The public broadcaster said it remains committed to “signature events of national importance,” such as the Olympics, but said it will approach these events with new ways of producing, new technologies and new partnership arrangements.

It also announced a new approach to advertising sales, specifically the consolidation of CBC and Radio-Canada’s revenue groups to present a national multiplatform advertising offer.

The CBC said that management’s decisions were influenced by its Strategy 2015: Everyone, Every Way strategic plan and “key pillars” designed to maintain its ability to invest in strategically important areas while providing services that “inform, enlighten and entertain” Canadians.

Nationally, the broadcaster is committed to prime time television, national news and “high-impact” websites.

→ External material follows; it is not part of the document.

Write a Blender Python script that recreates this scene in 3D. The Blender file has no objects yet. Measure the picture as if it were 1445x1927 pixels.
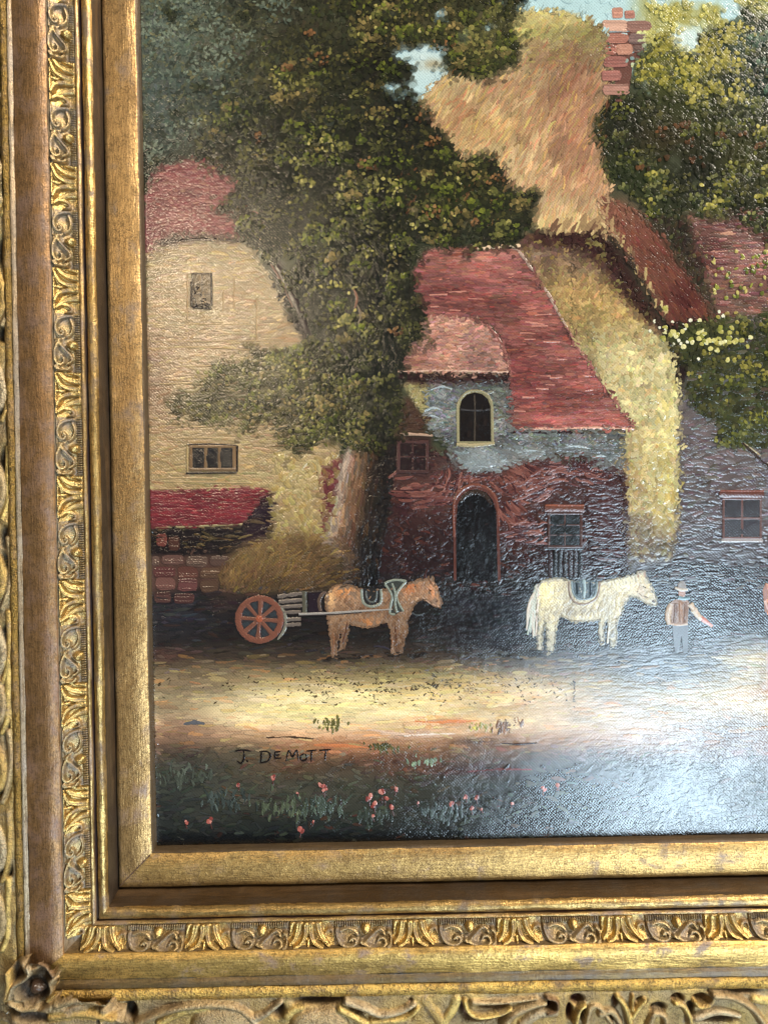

On a regional basis, the CBC said it remains committed to the various regions and will work to modernize its delivery of services. While pledging to maintain its presence and newsgathering capabilities on a regional basis, Lacroix said that planned expansions – which included plans for a station in London, Ont. – have been cancelled.

Digitally, it will allocate 5% of programming budgets to digital and focus on what it described as “high-impact” and “strategic” initiatives.

“It’s clear we can’t be resizing the public broadcaster every two years,” said Lacroix. “It is equally clear that the media landscape is transforming at an astounding speed. To meet this challenge, we have accelerated a strategic planning exercise that was already underway.”

He said that a new strategic framework to be announced in the coming month will guide its evolution towards a “smaller, more nimble and open” broadcaster. Lacroix said that the announcement marks not an end point, but a “pivot point” into a period of accelerated change.